Brief: Stop after the line with "COL = sc.collection": repeat exactly every line before it, beginning with the first, and that line itself.

--- --- ---

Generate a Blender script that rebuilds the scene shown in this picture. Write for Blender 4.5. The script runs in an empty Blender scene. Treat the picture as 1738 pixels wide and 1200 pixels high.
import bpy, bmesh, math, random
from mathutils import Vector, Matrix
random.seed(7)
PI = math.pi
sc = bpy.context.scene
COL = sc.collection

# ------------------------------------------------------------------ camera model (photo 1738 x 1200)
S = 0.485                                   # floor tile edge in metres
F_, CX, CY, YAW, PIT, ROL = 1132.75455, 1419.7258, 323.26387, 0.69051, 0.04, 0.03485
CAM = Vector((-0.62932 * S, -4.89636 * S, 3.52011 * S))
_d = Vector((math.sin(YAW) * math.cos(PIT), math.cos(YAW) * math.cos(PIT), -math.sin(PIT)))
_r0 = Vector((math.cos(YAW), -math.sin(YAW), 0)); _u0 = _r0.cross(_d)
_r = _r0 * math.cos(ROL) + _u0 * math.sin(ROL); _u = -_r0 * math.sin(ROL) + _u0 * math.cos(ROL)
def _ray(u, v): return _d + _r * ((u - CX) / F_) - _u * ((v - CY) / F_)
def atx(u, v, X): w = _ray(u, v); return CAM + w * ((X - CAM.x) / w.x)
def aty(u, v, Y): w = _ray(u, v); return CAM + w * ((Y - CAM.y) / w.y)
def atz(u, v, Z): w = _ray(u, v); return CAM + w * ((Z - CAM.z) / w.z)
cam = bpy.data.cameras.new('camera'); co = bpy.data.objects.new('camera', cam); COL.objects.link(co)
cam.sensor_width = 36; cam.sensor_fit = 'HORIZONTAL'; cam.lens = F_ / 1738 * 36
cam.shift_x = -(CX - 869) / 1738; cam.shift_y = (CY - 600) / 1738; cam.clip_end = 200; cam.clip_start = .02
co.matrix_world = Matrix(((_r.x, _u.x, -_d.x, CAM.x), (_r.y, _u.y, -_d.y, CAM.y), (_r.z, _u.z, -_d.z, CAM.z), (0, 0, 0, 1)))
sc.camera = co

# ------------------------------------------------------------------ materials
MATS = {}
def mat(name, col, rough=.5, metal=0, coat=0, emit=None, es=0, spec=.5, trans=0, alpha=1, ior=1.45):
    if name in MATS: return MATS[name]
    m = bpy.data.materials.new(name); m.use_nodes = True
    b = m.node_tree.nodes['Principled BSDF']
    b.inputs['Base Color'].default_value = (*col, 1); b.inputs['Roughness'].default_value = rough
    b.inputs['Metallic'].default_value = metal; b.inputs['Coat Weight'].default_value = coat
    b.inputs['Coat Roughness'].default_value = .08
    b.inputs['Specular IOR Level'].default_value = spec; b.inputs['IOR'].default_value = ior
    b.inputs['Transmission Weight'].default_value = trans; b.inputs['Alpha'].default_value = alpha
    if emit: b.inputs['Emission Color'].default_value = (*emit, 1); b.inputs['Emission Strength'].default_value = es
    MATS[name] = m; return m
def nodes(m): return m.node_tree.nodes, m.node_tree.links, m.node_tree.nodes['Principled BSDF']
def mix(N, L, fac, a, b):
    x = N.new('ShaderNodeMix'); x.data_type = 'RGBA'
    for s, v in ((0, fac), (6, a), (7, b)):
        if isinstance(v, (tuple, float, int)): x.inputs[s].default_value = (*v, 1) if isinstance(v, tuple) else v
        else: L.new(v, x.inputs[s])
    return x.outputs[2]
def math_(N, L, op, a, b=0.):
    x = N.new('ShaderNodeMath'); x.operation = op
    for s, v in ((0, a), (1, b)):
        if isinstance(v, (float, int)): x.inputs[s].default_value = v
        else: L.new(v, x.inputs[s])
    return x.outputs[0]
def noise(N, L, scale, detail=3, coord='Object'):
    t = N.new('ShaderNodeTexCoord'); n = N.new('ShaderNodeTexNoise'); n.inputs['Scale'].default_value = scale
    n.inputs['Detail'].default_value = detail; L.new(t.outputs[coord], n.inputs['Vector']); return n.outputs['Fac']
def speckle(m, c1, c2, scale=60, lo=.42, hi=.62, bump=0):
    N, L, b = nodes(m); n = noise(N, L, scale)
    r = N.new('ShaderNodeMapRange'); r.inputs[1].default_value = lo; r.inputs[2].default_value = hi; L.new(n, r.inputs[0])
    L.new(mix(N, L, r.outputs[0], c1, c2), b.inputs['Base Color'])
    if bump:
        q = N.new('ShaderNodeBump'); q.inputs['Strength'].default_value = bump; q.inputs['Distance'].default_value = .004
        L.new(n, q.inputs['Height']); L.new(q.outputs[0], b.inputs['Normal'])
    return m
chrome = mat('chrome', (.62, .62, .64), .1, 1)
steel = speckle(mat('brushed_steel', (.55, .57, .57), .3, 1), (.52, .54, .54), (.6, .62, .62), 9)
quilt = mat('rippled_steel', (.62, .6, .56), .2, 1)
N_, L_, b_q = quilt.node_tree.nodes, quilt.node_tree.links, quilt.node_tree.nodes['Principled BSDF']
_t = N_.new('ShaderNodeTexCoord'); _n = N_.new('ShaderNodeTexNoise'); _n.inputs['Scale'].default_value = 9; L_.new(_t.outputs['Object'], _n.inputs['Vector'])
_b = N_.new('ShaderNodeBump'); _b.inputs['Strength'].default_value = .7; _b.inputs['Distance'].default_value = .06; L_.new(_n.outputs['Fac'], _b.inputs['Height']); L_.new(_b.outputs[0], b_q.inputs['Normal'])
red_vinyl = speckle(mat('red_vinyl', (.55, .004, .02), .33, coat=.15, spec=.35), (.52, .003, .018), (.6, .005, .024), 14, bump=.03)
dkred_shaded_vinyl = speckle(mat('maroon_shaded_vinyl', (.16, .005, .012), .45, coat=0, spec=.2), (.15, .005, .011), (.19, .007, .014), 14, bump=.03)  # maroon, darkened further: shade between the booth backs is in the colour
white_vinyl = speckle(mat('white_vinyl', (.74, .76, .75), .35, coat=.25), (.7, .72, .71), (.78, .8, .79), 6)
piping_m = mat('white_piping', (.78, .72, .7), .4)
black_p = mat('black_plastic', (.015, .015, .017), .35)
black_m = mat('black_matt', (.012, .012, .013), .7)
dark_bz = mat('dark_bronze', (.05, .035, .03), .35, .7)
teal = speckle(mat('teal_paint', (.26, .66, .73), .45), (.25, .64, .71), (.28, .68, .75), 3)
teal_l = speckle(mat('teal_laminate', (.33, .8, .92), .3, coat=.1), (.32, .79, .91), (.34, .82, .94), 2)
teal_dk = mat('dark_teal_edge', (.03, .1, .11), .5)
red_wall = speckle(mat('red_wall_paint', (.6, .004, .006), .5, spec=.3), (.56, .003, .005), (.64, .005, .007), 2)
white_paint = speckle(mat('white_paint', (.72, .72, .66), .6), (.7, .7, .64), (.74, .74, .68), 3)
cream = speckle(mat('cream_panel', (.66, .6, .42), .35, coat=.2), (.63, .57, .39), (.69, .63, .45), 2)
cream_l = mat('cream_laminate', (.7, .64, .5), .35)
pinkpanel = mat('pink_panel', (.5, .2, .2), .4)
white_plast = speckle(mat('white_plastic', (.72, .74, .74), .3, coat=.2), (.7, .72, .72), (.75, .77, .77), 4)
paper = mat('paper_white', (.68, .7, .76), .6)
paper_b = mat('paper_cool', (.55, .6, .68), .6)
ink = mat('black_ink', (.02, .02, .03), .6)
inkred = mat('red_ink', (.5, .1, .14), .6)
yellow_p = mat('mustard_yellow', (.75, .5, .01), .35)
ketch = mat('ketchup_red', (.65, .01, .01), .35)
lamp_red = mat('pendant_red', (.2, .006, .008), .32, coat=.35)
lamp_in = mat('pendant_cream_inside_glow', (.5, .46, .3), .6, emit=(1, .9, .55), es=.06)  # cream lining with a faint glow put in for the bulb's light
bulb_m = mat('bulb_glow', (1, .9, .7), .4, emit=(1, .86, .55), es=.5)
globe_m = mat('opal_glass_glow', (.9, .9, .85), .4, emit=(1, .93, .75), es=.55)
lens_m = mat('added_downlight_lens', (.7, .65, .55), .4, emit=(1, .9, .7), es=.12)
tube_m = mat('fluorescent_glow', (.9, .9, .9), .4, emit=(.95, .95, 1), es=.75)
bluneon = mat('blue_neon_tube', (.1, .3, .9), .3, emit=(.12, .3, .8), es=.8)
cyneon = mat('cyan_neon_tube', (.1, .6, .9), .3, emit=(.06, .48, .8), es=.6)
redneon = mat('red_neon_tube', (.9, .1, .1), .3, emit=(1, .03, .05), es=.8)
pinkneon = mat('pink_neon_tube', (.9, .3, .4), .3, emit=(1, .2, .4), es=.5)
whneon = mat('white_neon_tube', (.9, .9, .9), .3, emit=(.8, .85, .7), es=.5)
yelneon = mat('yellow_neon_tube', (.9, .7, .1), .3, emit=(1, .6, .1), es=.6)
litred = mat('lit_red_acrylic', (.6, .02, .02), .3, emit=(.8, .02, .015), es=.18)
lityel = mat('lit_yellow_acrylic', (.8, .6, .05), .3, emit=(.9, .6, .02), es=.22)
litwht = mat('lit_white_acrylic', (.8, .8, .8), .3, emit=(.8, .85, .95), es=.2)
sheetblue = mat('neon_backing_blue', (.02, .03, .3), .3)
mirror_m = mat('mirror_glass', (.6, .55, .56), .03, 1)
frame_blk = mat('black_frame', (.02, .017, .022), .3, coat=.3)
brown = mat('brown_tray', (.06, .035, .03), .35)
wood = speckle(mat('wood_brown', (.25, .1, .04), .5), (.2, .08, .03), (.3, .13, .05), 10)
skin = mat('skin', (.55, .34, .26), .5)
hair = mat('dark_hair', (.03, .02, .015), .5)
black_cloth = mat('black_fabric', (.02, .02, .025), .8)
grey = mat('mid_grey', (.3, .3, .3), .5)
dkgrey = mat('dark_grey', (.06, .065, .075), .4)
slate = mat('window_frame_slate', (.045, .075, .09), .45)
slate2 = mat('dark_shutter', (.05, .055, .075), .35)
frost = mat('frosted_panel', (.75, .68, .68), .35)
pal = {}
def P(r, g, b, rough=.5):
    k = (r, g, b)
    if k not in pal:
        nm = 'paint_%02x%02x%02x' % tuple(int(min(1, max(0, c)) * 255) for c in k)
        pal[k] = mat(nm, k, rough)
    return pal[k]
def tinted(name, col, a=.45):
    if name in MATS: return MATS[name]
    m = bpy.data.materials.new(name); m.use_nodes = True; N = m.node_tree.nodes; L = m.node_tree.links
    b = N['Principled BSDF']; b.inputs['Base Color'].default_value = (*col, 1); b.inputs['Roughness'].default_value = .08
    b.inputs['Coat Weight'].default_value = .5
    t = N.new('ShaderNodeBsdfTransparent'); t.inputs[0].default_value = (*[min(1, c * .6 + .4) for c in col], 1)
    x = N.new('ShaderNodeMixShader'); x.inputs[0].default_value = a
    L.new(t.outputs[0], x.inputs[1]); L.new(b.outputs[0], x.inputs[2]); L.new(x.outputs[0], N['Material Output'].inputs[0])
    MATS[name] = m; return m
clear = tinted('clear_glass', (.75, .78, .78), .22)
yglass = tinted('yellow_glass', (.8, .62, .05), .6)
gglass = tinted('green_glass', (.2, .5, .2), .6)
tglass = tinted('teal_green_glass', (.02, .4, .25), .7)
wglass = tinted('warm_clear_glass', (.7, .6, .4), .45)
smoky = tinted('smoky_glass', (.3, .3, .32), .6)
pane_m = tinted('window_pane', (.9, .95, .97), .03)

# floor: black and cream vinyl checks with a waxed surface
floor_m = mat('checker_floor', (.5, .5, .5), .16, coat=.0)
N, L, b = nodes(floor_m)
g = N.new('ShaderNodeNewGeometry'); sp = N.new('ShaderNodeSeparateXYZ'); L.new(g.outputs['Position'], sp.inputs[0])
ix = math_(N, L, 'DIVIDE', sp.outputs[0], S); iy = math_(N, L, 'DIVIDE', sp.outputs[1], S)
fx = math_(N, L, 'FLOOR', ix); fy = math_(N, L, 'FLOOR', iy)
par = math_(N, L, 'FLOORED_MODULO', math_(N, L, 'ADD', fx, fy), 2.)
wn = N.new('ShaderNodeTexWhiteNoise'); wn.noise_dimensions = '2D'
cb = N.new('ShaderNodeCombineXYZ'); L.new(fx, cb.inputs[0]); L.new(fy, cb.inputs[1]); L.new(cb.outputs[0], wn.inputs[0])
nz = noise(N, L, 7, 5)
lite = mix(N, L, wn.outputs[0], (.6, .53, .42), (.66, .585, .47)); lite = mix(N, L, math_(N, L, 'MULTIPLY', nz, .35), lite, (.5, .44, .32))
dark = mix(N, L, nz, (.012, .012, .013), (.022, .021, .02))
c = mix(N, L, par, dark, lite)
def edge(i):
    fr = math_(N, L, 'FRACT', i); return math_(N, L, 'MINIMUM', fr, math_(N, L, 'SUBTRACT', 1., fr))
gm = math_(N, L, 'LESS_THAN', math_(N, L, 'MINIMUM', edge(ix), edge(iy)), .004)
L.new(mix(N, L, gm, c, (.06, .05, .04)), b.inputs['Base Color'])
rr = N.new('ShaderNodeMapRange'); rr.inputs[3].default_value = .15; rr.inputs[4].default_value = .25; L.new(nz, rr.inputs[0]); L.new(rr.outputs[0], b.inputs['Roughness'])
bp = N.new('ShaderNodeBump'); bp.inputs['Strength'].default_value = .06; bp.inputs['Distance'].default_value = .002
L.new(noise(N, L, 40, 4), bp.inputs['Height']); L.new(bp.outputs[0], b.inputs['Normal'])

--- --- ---

Solution to this problem:
Generate a Blender script that rebuilds the scene shown in this picture. Write for Blender 4.5. The script runs in an empty Blender scene. Treat the picture as 1738 pixels wide and 1200 pixels high.
import bpy, bmesh, math, random
from mathutils import Vector, Matrix
random.seed(7)
PI = math.pi
sc = bpy.context.scene
COL = sc.collection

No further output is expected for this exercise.